### INSTRUCTIONS FOR THE TASK
Show every line in the records below that contains the word "script".

### RECORDS FOR THIS EXERCISE

- - - - - - -

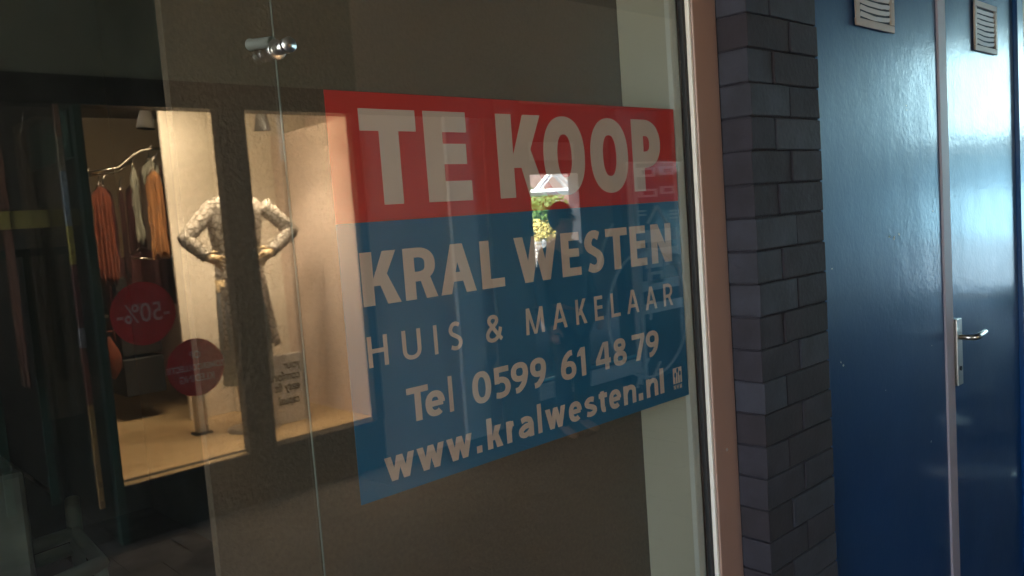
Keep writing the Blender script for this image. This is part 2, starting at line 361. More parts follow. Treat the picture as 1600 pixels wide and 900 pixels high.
def glyph(ch, W, H, tv, th):
    s = Gl(W, H, tv, th); hx, hy = tv/2, th/2
    if ch == 'T': s.Rc(0, H-th, W, H); s.Rc(W/2-hx, 0, W/2+hx, H-th)
    elif ch == 'E': s.Rc(0, 0, tv, H); s.Rc(tv, 0, W, th); s.Rc(tv, H-th, W*.95, H); s.Rc(tv, .53*H-hy, W*.92, .53*H+hy)
    elif ch == 'L': s.Rc(0, 0, tv, H); s.Rc(tv, 0, W, th)
    elif ch == 'H': s.Rc(0, 0, tv, H); s.Rc(W-tv, 0, W, H); s.Rc(tv, .52*H-hy, W-tv, .52*H+hy)
    elif ch in 'Il': s.Rc(0, 0, W, H)
    elif ch == '.': s.Rc(0, 0, W, W*1.0)
    elif ch in '0O': s.S(s.E(W/2, H/2, W/2-hx, H/2-hy, 0, 360, 56), True)
    elif ch == 'N': s.Rc(0, 0, tv, H); s.Rc(W-tv, 0, W, H); s.D(0, W-tv*1.15, W, H, 0, tv*1.15)
    elif ch == 'M':
        s.D(0, 0, tv, H, W*.05, W*.05+tv); s.D(0, W-tv, W, H, W*.95-tv, W*.95)
        s.D(0, W/2-hx, W/2+hx*.6, H, W*.05, W*.05+tv*1.1); s.D(0, W/2-hx*.6, W/2+hx, H, W*.95-tv*1.1, W*.95)
    elif ch in 'Ww':
        s.D(0, .2*W, .2*W+tv*.95, H, 0, tv*1.03); s.D(0, .2*W+tv*.0, .2*W+tv*.95, H, W/2-hx*.95, W/2+hx*.95)
        s.D(0, .8*W-tv*.95, .8*W, H, W/2-hx*.95, W/2+hx*.95); s.D(0, .8*W-tv*.95, .8*W, H, W-tv*1.03, W)
    elif ch == 'A':
        s.D(0, 0, tv*1.05, H, W/2-hx*1.2, W/2+hx*.9); s.D(0, W-tv*1.05, W, H, W/2-hx*.9, W/2+hx*1.2)
        s.Rc(W*.2, .24*H, W*.8, .24*H+th)
    elif ch in 'Kk':
        hh = H if ch == 'K' else H/1.39
        s.Rc(0, 0, tv, H)
        s.D(hh*.36, tv*.75, tv*.85+tv*.9, hh, W*.94-tv*1.2, W*.94); s.D(0, W-tv*1.2, W, hh*.62, tv*1.15, tv*2.1)
    elif ch in 'PR':
        y1 = .44*H; s.Rc(0, 0, tv, H); c = W*.42
        s.S([(tv*.9, H-hy)] + s.E(c, (H-hy+y1)/2, (W*(.97 if ch == 'R' else 1))-hx-c, (H-hy-y1)/2, 90, -90) + [(tv*.9, y1)])
        if ch == 'R': s.D(0, W-tv*1.1, W, y1+hy*.6, W*.42, W*.42+tv*1.0)
    elif ch == 'U': s.S([(hx, H), (hx, H*.5)] + s.E(W/2, H*.36, W/2-hx, H*.36-hy, 180, 360) + [(W-hx, H*.5), (W-hx, H)])
    elif ch in 'Ss': s.C([(.90, .93), (.60, 1.0), (.27, .96), (.05, .78), (.16, .61), (.5, .505), (.86, .38), (.97, .2), (.76, .04), (.40, 0), (.04, .07)])
    elif ch == '5': s.Rc(.1*W, H-th, W*.93, H); s.Rc(.1*W, .47*H, .1*W+tv*.9, H-th); s.C([(.14, .56), (.45, .605), (.82, .52), (1, .3), (.82, .07), (.4, 0), (0, .03)])
    elif ch in '69':
        s.S(s.E(W/2, .315*H, W/2-hx, .315*H-hy, 0, 360, 48), True); s.C([(.90, .99), (.58, .96), (.2, .75), (.01, .42), (0, .3)])
        if ch == '9': s.p = [[[(W-x, H-y) for x, y in f] for f in st] for st in s.p]
    elif ch == '8': s.S(s.E(W/2, .755*H, W*.44-hx, .245*H-hy, 0, 360, 40), True); s.S(s.E(W/2, .275*H, W/2-hx, .275*H-hy, 0, 360, 40), True)
    elif ch == '4': s.Rc(.6*W, 0, .6*W+tv, H); s.Rc(0, .22*H, W, .22*H+th); s.Q((0, .22*H+th), (tv*1.0, .22*H+th), (.6*W, H*.86), (.6*W, H), (.52*W, H))
    elif ch == '7': s.Rc(0, H-th, W, H); s.D(0, .22*W, .22*W+tv*1.1, H-th, W-tv*1.05, W)
    elif ch == '1': s.Rc(W-tv, 0, W, H); s.Q((0, .70*H), (W*.1, .84*H), (W-tv, H), (W-tv, H-th*1.5))
    elif ch == '&': s.C([(1.0, .0), (.64, .32), (.32, .62), (.16, .80), (.24, .95), (.45, 1.), (.66, .93), (.68, .78), (.52, .64), (.18, .46), (.0, .26), (.08, .07), (.34, 0), (.62, .07), (.84, .27), (.94, .52)])
    elif ch == 'e': s.Rc(tv*.8, .5*H-hy*.9, W-hx*.6, .5*H+hy*.9); s.S(s.E(W/2, H/2, W/2-hx, H/2-hy, 0, 312, 44))
    elif ch == 'a': s.Rc(W-tv, 0, W, .66*H); s.C([(.08, .92), (.45, 1.0), (.86, .9), (1, .62)]); s.C([(1, .56), (.45, .54), (.04, .35), (.06, .10), (.36, 0), (.74, .1), (1, .3)])
    elif ch == 'r': s.Rc(0, 0, tv, H); s.C([(.05, .6), (.42, .92), (1, .97)])
    elif ch == 'n': s.Rc(0, 0, tv, H); s.S([(tv*.6, H*.62)] + s.E(W/2+hx*.3, H*.62, W/2-hx*1.3, H*.38-hy, 165, 0) + [(W-hx, 0)])
    elif ch == 't': s.Rc(0, H-th, W, H); s.C([(.35, 1.3), (.35, .9), (.35, .3), (.5, .04), (1, .02)])
    return s.p
YS = 1.0092
cnt = [0]
def emit(bm, strokes, u0, v0, flip=1, Y=YS):
    for st in strokes:
        cnt[0] = (cnt[0]+1) % 12; y = Y - .00002*cnt[0]
        cache = {}
        for i_, f in enumerate(st):
            vv = [bm.verts.new(((u0+p[0])*YS, y-i_*1.2e-6, CAMZ+(v0+p[1])*YS)) for p in f]
            try: bm.faces.new(vv)
            except ValueError: pass
sign = thing('sale_sign', 'red and blue TE KOOP estate sign with pale lettering stuck inside the pane', 'sign', (1.0*YS, 1.0105, CAMZ-.1))
def sp(u, v, Y): return (u*YS, Y, CAMZ+v*YS)
SL, SR, ST, SB, SM = .6055, 1.3965, .1885, -.3905, .0065
bx('blue_field', sp(SL, SB, 1.0097), sp(SR, SM-.0004, 1.0107), M['blue'], sign)
bx('red_band', sp(SL, SM, 1.0097), sp(SR, ST, 1.0107), M['red'], sign)
def line(items, base, H, tv, th, name_label):
    q = nb()
    for ch, l, r_, *o in items:
        u0, u1 = ray(*l)[0], ray(*r_)[0]; h = H*(o[0] if o else 1)
        emit(q, glyph(ch, u1-u0, h, tv, th), u0, base - (o[1] if len(o) > 1 else 0))
    f_ = obj('lettering', q, M['white'], sign, label=name_label)
line([('T', (558.2, 167), (647, 172)), ('E', (659.4, 173.5), (739.4, 310)), ('K', (772.9, 179), (855.5, 305.6)),
      ('O', (848.5, 235), (913.5, 242)), ('O', (922.1, 237.6), (980.7, 237.6)), ('P', (985.1, 187.5), (1031, 223))],
     .0295, .136, .0345, .031, 'large heavy TE KOOP lettering on the red band')
line([('K', (561, 395), (627.8, 471)), ('R', (627.8, 388.4), (685, 462.5)), ('A', (689.9, 462.5), (745.1, 454)), ('L', (748.2, 377), (789.7, 447)),
      ('W', (802, 372.5), (868.7, 366)), ('E', (874.8, 365), (908.9, 424)), ('S', (911.8, 385), (944, 400)), ('T', (944.8, 358), (978.5, 355)),
      ('E', (982.7, 355), (1012, 414.4)), ('N', (1015.7, 352.5), (1050.4, 408.7))],
     -.1125, .0765, .0198, .0145, 'bold KRAL WESTEN lettering')
line([('H', (572.5, 526), (608, 568)), ('U', (626.5, 517), (658.3, 540)), ('I', (676, 509), (681.5, 507)), ('S', (700, 516), (723.3, 533)),
      ('&', (759, 521), (787.3, 531)), ('M', (821, 500), (851.6, 518)), ('A', (864.3, 515), (887, 510)), ('K', (898.3, 469.4), (917.9, 503)),
      ('E', (927.7, 464), (943.6, 498.7)), ('L', (953.3, 459), (970, 492.6)), ('A', (980.2, 490), (999.3, 486.5)), ('A', (1009.1, 484.5), (1027.2, 481)),
      ('R', (1035.7, 445), (1051.9, 476))], -.2, .0445, .0072, .0064, 'thin HUIS & MAKELAAR lettering')
line([('T', (634.1, 609), (668, 601)), ('e', (664.6, 631), (695.2, 626), .76), ('l', (701, 615), (709.5, 640), 1.08), ('0', (737.6, 605), (767, 600)),
      ('5', (770, 600), (797.8, 600)), ('9', (798.2, 584), (825.6, 590)), ('9', (828.3, 578), (853.7, 583)), ('6', (876, 571), (900.4, 573)),
      ('1', (901.5, 560), (916, 580)), ('4', (931.3, 570.5), (954.6, 565.6)), ('8', (958.2, 553), (979, 550)), ('7', (986.8, 525), (1006.4, 520)),
      ('9', (1009, 529), (1029.1, 534))], -.293, .0515, .0118, .0095, 'medium telephone number lettering')
line([('w', (599.9, 718), (646.8, 704)), ('w', (650.5, 702), (693.3, 689)), ('w', (696.9, 687.4), (736.8, 676)), ('.', (745.5, 707), (754, 704.5)),
      ('k', (761, 680), (786.7, 695.6), 1.39), ('r', (790.2, 659), (805.6, 654)), ('a', (811, 681), (834.9, 680)), ('l', (840, 655), (847.5, 670), 1.39),
      ('w', (851.3, 641), (883, 632)), ('e', (888.7, 644), (909.3, 644)), ('s', (913, 640), (932.6, 630)), ('t', (935, 615), (948.5, 620)),
      ('e', (951.6, 620), (970.5, 620)), ('n', (974.5, 620), (993.7, 612)), ('.', (998, 620), (1005, 618)), ('n', (1009.5, 600), (1027.9, 600)),
      ('l', (1031.2, 600), (1037.5, 600), 1.39)], -.3705, .0362, .0114, .0092, 'bold web address lettering along the bottom edge')
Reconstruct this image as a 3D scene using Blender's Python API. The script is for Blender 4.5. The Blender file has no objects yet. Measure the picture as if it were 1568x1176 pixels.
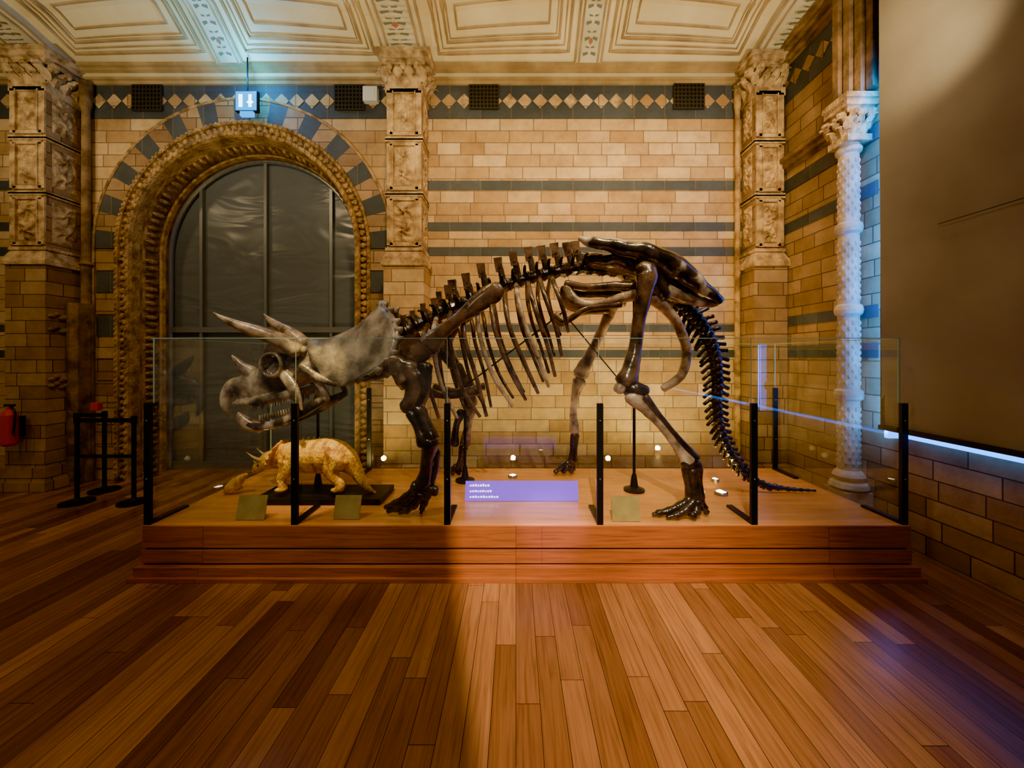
import bpy, math, random
from mathutils import Vector, noise
random.seed(7)
F=589.0; CX=790.0; CY=545.0; H=1.7
def P(px,py,d): return Vector(((px-CX)/F*d, d, H-(py-CY)/F*d))
V=Vector
# ------------------------------------------------------------------ materials
def newmat(name):
    m=bpy.data.materials.new(name); m.use_nodes=True
    nt=m.node_tree; b=nt.nodes['Principled BSDF']
    return m,nt,b
def N(nt,t,**kw):
    n=nt.nodes.new(t)
    for k,v in kw.items():
        if k in n.inputs: n.inputs[k].default_value=v
        else: setattr(n,k,v)
    return n
def L(nt,a,b): nt.links.new(a,b)
def c4(c): return (c[0],c[1],c[2],1)
def ramp(nt,fac,stops):
    r=nt.nodes.new('ShaderNodeValToRGB'); e=r.color_ramp.elements
    e[0].position=stops[0][0]; e[0].color=c4(stops[0][1])
    e[1].position=stops[-1][0]; e[1].color=c4(stops[-1][1])
    for p,c in stops[1:-1]:
        x=e.new(p); x.color=c4(c)
    L(nt,fac,r.inputs[0]); return r.outputs[0]
def noisy(name,c1,c2,scale=5,rough=.6,metal=0,bump=.1,detail=6,stretch=(1,1,1),mid=None,lo=.35,hi=.65,spec=.5,coat=0):
    m,nt,b=newmat(name)
    g=N(nt,'ShaderNodeNewGeometry'); mp=N(nt,'ShaderNodeMapping'); mp.inputs['Scale'].default_value=stretch
    L(nt,g.outputs['Position'],mp.inputs[0])
    n=N(nt,'ShaderNodeTexNoise'); n.inputs['Scale'].default_value=scale; n.inputs['Detail'].default_value=detail
    L(nt,mp.outputs[0],n.inputs['Vector'])
    st=[(lo,c1)]+([((lo+hi)/2,mid)] if mid else [])+[(hi,c2)]
    L(nt,ramp(nt,n.outputs['Fac'],st),b.inputs['Base Color'])
    b.inputs['Roughness'].default_value=rough; b.inputs['Metallic'].default_value=metal
    b.inputs['Specular IOR Level'].default_value=spec
    if coat: b.inputs['Coat Weight'].default_value=coat; b.inputs['Coat Roughness'].default_value=.12
    if bump:
        bp=N(nt,'ShaderNodeBump'); bp.inputs['Strength'].default_value=bump; bp.inputs['Distance'].default_value=.02
        n2=N(nt,'ShaderNodeTexNoise'); n2.inputs['Scale'].default_value=scale*4; n2.inputs['Detail'].default_value=4
        L(nt,mp.outputs[0],n2.inputs['Vector']); L(nt,n2.outputs['Fac'],bp.inputs['Height']); L(nt,bp.outputs[0],b.inputs['Normal'])
    return m
def brickmat(name,c1,c2,mortar,bw=.46,rh=.165,ms=.006,rough=.7,bump=.5,dirt=.35):
    m,nt,b=newmat(name)
    g=N(nt,'ShaderNodeNewGeometry'); sp=N(nt,'ShaderNodeSeparateXYZ'); L(nt,g.outputs['Position'],sp.inputs[0])
    cb=N(nt,'ShaderNodeCombineXYZ')
    sn=N(nt,'ShaderNodeSeparateXYZ'); L(nt,g.outputs['True Normal'],sn.inputs[0])
    ab=N(nt,'ShaderNodeMath',operation='ABSOLUTE'); L(nt,sn.outputs[0],ab.inputs[0])
    gt=N(nt,'ShaderNodeMath',operation='GREATER_THAN'); L(nt,ab.outputs[0],gt.inputs[0]); gt.inputs[1].default_value=.6
    mx=N(nt,'ShaderNodeMix'); L(nt,gt.outputs[0],mx.inputs[0]); L(nt,sp.outputs[0],mx.inputs[2]); L(nt,sp.outputs[1],mx.inputs[3])
    dv=N(nt,'ShaderNodeMath',operation='DIVIDE'); L(nt,sp.outputs[2],dv.inputs[0]); dv.inputs[1].default_value=rh
    fl=N(nt,'ShaderNodeMath',operation='FLOOR'); L(nt,dv.outputs[0],fl.inputs[0])
    wn=N(nt,'ShaderNodeTexWhiteNoise',noise_dimensions='1D'); L(nt,fl.outputs[0],wn.inputs['W'])
    ma0=N(nt,'ShaderNodeMath',operation='MULTIPLY_ADD'); L(nt,wn.outputs['Value'],ma0.inputs[0]); ma0.inputs[1].default_value=bw; L(nt,mx.outputs[0],ma0.inputs[2])
    L(nt,ma0.outputs[0],cb.inputs[0]); L(nt,sp.outputs[2],cb.inputs[1])
    br=N(nt,'ShaderNodeTexBrick'); br.offset=.0; br.squash=.7; br.squash_frequency=3
    br.inputs['Scale'].default_value=1; br.inputs['Brick Width'].default_value=bw; br.inputs['Row Height'].default_value=rh
    br.inputs['Mortar Size'].default_value=ms; br.inputs['Mortar Smooth'].default_value=.2; br.inputs['Bias'].default_value=-.1
    br.inputs['Color1'].default_value=c4(c1); br.inputs['Color2'].default_value=c4(c2); br.inputs['Mortar'].default_value=c4(mortar)
    L(nt,cb.outputs[0],br.inputs['Vector'])
    n=N(nt,'ShaderNodeTexNoise'); n.inputs['Scale'].default_value=3.5; n.inputs['Detail'].default_value=9; n.inputs['Roughness'].default_value=.65
    L(nt,g.outputs['Position'],n.inputs['Vector'])
    r=ramp(nt,n.outputs['Fac'],[(.3,(1-dirt,1-dirt*1.15,1-dirt*1.35)),(.62,(1.0,1.0,1.0))])
    mu=N(nt,'ShaderNodeMix',data_type='RGBA',blend_type='MULTIPLY'); mu.inputs[0].default_value=1
    L(nt,br.outputs['Color'],mu.inputs[6]); L(nt,r,mu.inputs[7]); L(nt,mu.outputs[2],b.inputs['Base Color'])
    b.inputs['Roughness'].default_value=rough
    ma=N(nt,'ShaderNodeMath',operation='MULTIPLY_ADD'); L(nt,br.outputs['Fac'],ma.inputs[0]); ma.inputs[1].default_value=-1.2
    n3=N(nt,'ShaderNodeTexNoise'); n3.inputs['Scale'].default_value=18; L(nt,g.outputs['Position'],n3.inputs['Vector'])
    L(nt,n3.outputs['Fac'],ma.inputs[2])
    bp=N(nt,'ShaderNodeBump'); bp.inputs['Strength'].default_value=bump; bp.inputs['Distance'].default_value=.01
    L(nt,ma.outputs[0],bp.inputs['Height']); L(nt,bp.outputs[0],b.inputs['Normal'])
    return m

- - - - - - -

### EXERCISE RESULT
Keep writing the Blender script for this image. This is part 2, starting at line 361. More parts follow. Treat the picture as 1600 pixels wide and 900 pixels high.
Reconstruct this image as a 3D scene using Blender's Python API. The script is for Blender 4.5. The Blender file has no objects yet. Measure the picture as if it were 1568x1176 pixels.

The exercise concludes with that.